▶ Stated problem: Copy all of the material word for word, except for the pictures.

▶ Provided records:
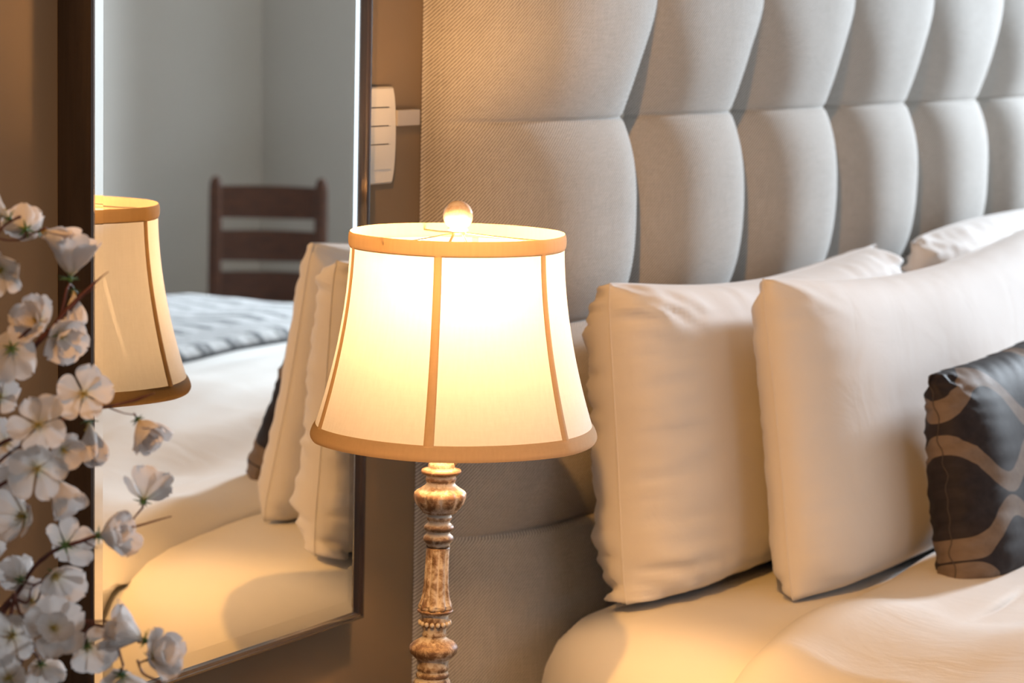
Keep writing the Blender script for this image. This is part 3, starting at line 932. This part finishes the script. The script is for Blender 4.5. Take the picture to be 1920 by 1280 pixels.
# ------------------------------------------------------------------ nightstand under the lamp
ns = thing('nightstand', 'low oak nightstand that carries the lamp beside the bed', 'nightstand', (2.45, 1.69, 0))
bm = bmesh.new(); box(bm, -0.26, 0.26, -0.22, 0.22, 0.352, 0.382, 0.004); bm_obj('top', bm, M_NIGHT, ns)
bm = bmesh.new(); box(bm, -0.24, 0.24, -0.20, 0.20, 0.10, 0.352, 0.003); bm_obj('body', bm, M_NIGHT, ns)
for z0_, z1_ in ((0.120, 0.215), (0.225, 0.320)):
    bm = bmesh.new(); box(bm, -0.225, 0.225, -0.213, -0.2005, z0_, z1_, 0.003); dr = bm_obj('drawer', bm, M_NIGHT, ns)
    kv, kf = lathe_data([(0.005, 0), (0.005, 0.010), (0.012, 0.018), (0.011, 0.026), (0.0005, 0.029)], 18)
    mesh_obj('knob', [(x, -0.213 - z, (z0_ + z1_) / 2 + y) for x, y, z in kv], kf, M_METAL, dr)
for sx in (-1, 1):
    for sy in (-1, 1):
        V, Fc = lathe_data([(0.013, 0), (0.018, 0.06), (0.020, 0.101)], 14)
        mesh_obj('leg', V, Fc, M_NIGHT, ns, origin=(sx * 0.205, sy * 0.165, 0))

# ------------------------------------------------------------------ ladder-back chair in the far corner, seen in the mirror
A_, B_ = Vector((6.62, -1.30, 0)), Vector((6.80, -1.004, 0))
ctr = (A_ + B_) / 2
rz_ = math.atan2((B_ - A_).y, (B_ - A_).x)
chair = thing('dining_chair', 'dark wooden ladder-back chair in the far corner, reflected in the mirror', 'chair', (ctr.x, ctr.y, 0), rz_)
wd = (B_ - A_).length / 2
def rnd_post(x, y0, y1, z1, name):
    bm = bmesh.new()
    secs = []
    zs_ = [0, 0.2, 0.43, 0.60, z1 - 0.05, z1 - 0.022, z1 - 0.007, z1]
    ks = [0.8, 0.9, 1.0, 1.0, 1.0, 0.92, 0.68, 0.30]
    V, Fc = [], []
    for z, k in zip(zs_, ks):
        lean = y0 + (y1 - y0) * max(0, z - 0.43) / (z1 - 0.43)
        for q in range(16):
            a = 2 * PI * q / 16
            cx = math.copysign(abs(math.cos(a)) ** 0.6, math.cos(a)); sy = math.copysign(abs(math.sin(a)) ** 0.6, math.sin(a))
            V.append((x + 0.0215 * k * cx, lean + 0.016 * k * sy, z))
    for i in range(len(zs_) - 1):
        for q in range(16):
            Fc.append((i * 16 + q, i * 16 + (q + 1) % 16, (i + 1) * 16 + (q + 1) % 16, (i + 1) * 16 + q))
    Fc.append(tuple(range(16))[::-1]); Fc.append(tuple((len(zs_) - 1) * 16 + q for q in range(16)))
    bm.free()
    return mesh_obj(name, V, Fc, M_CHAIR, chair)
ct = 0.860
for s in (-1, 1): rnd_post(s * (wd - 0.0), 0.0, -0.03, ct, 'back_post')
def slat(z0, z1):
    V, Fc = [], []
    n = 12
    for i in range(n + 1):
        x = -wd + 0.01 + (2 * wd - 0.02) * i / n
        cv = 0.018 * (1 - (x / wd) ** 2)
        for (dy, z) in ((-0.007, z0), (0.007, z0), (0.007, z1 - 0.0), (-0.007, z1)):
            ly = -0.03 * (z - 0.43) / (ct - 0.43)
            V.append((x, ly - cv * 0.6 + dy, z + (0.004 * (1 - (x / wd) ** 2) if z == z1 else 0)))
    for i in range(n):
        for k in range(4):
            k2 = (k + 1) % 4
            Fc.append((i * 4 + k, i * 4 + k2, (i + 1) * 4 + k2, (i + 1) * 4 + k))
    Fc.append((3, 2, 1, 0)); Fc.append(tuple(n * 4 + k for k in range(4)))
    return mesh_obj('slat', V, Fc, M_CHAIR, chair, smooth=False)
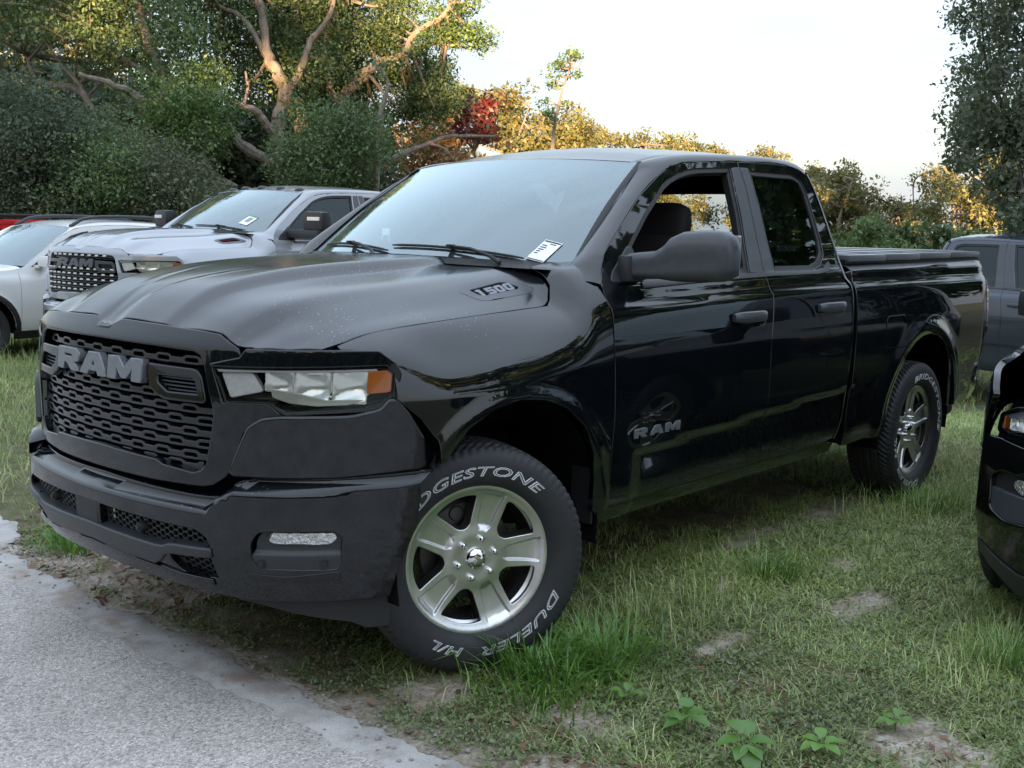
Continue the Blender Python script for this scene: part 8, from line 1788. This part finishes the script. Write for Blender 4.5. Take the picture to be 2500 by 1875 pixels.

▶ Answer to this exercise:
Keep writing the Blender script for this image. This is part 3, starting at line 932. This part finishes the script. The script is for Blender 4.5. Take the picture to be 1920 by 1280 pixels.
# ------------------------------------------------------------------ nightstand under the lamp
ns = thing('nightstand', 'low oak nightstand that carries the lamp beside the bed', 'nightstand', (2.45, 1.69, 0))
bm = bmesh.new(); box(bm, -0.26, 0.26, -0.22, 0.22, 0.352, 0.382, 0.004); bm_obj('top', bm, M_NIGHT, ns)
bm = bmesh.new(); box(bm, -0.24, 0.24, -0.20, 0.20, 0.10, 0.352, 0.003); bm_obj('body', bm, M_NIGHT, ns)
for z0_, z1_ in ((0.120, 0.215), (0.225, 0.320)):
    bm = bmesh.new(); box(bm, -0.225, 0.225, -0.213, -0.2005, z0_, z1_, 0.003); dr = bm_obj('drawer', bm, M_NIGHT, ns)
    kv, kf = lathe_data([(0.005, 0), (0.005, 0.010), (0.012, 0.018), (0.011, 0.026), (0.0005, 0.029)], 18)
    mesh_obj('knob', [(x, -0.213 - z, (z0_ + z1_) / 2 + y) for x, y, z in kv], kf, M_METAL, dr)
for sx in (-1, 1):
    for sy in (-1, 1):
        V, Fc = lathe_data([(0.013, 0), (0.018, 0.06), (0.020, 0.101)], 14)
        mesh_obj('leg', V, Fc, M_NIGHT, ns, origin=(sx * 0.205, sy * 0.165, 0))

# ------------------------------------------------------------------ ladder-back chair in the far corner, seen in the mirror
A_, B_ = Vector((6.62, -1.30, 0)), Vector((6.80, -1.004, 0))
ctr = (A_ + B_) / 2
rz_ = math.atan2((B_ - A_).y, (B_ - A_).x)
chair = thing('dining_chair', 'dark wooden ladder-back chair in the far corner, reflected in the mirror', 'chair', (ctr.x, ctr.y, 0), rz_)
wd = (B_ - A_).length / 2
def rnd_post(x, y0, y1, z1, name):
    bm = bmesh.new()
    secs = []
    zs_ = [0, 0.2, 0.43, 0.60, z1 - 0.05, z1 - 0.022, z1 - 0.007, z1]
    ks = [0.8, 0.9, 1.0, 1.0, 1.0, 0.92, 0.68, 0.30]
    V, Fc = [], []
    for z, k in zip(zs_, ks):
        lean = y0 + (y1 - y0) * max(0, z - 0.43) / (z1 - 0.43)
        for q in range(16):
            a = 2 * PI * q / 16
            cx = math.copysign(abs(math.cos(a)) ** 0.6, math.cos(a)); sy = math.copysign(abs(math.sin(a)) ** 0.6, math.sin(a))
            V.append((x + 0.0215 * k * cx, lean + 0.016 * k * sy, z))
    for i in range(len(zs_) - 1):
        for q in range(16):
            Fc.append((i * 16 + q, i * 16 + (q + 1) % 16, (i + 1) * 16 + (q + 1) % 16, (i + 1) * 16 + q))
    Fc.append(tuple(range(16))[::-1]); Fc.append(tuple((len(zs_) - 1) * 16 + q for q in range(16)))
    bm.free()
    return mesh_obj(name, V, Fc, M_CHAIR, chair)
ct = 0.860
for s in (-1, 1): rnd_post(s * (wd - 0.0), 0.0, -0.03, ct, 'back_post')
def slat(z0, z1):
    V, Fc = [], []
    n = 12
    for i in range(n + 1):
        x = -wd + 0.01 + (2 * wd - 0.02) * i / n
        cv = 0.018 * (1 - (x / wd) ** 2)
        for (dy, z) in ((-0.007, z0), (0.007, z0), (0.007, z1 - 0.0), (-0.007, z1)):
            ly = -0.03 * (z - 0.43) / (ct - 0.43)
            V.append((x, ly - cv * 0.6 + dy, z + (0.004 * (1 - (x / wd) ** 2) if z == z1 else 0)))
    for i in range(n):
        for k in range(4):
            k2 = (k + 1) % 4
            Fc.append((i * 4 + k, i * 4 + k2, (i + 1) * 4 + k2, (i + 1) * 4 + k))
    Fc.append((3, 2, 1, 0)); Fc.append(tuple(n * 4 + k for k in range(4)))
    return mesh_obj('slat', V, Fc, M_CHAIR, chair, smooth=False)
Continue the Blender Python script for this scene: part 8, from line 1788. This part finishes the script. Write for Blender 4.5. Take the picture to be 2500 by 1875 pixels.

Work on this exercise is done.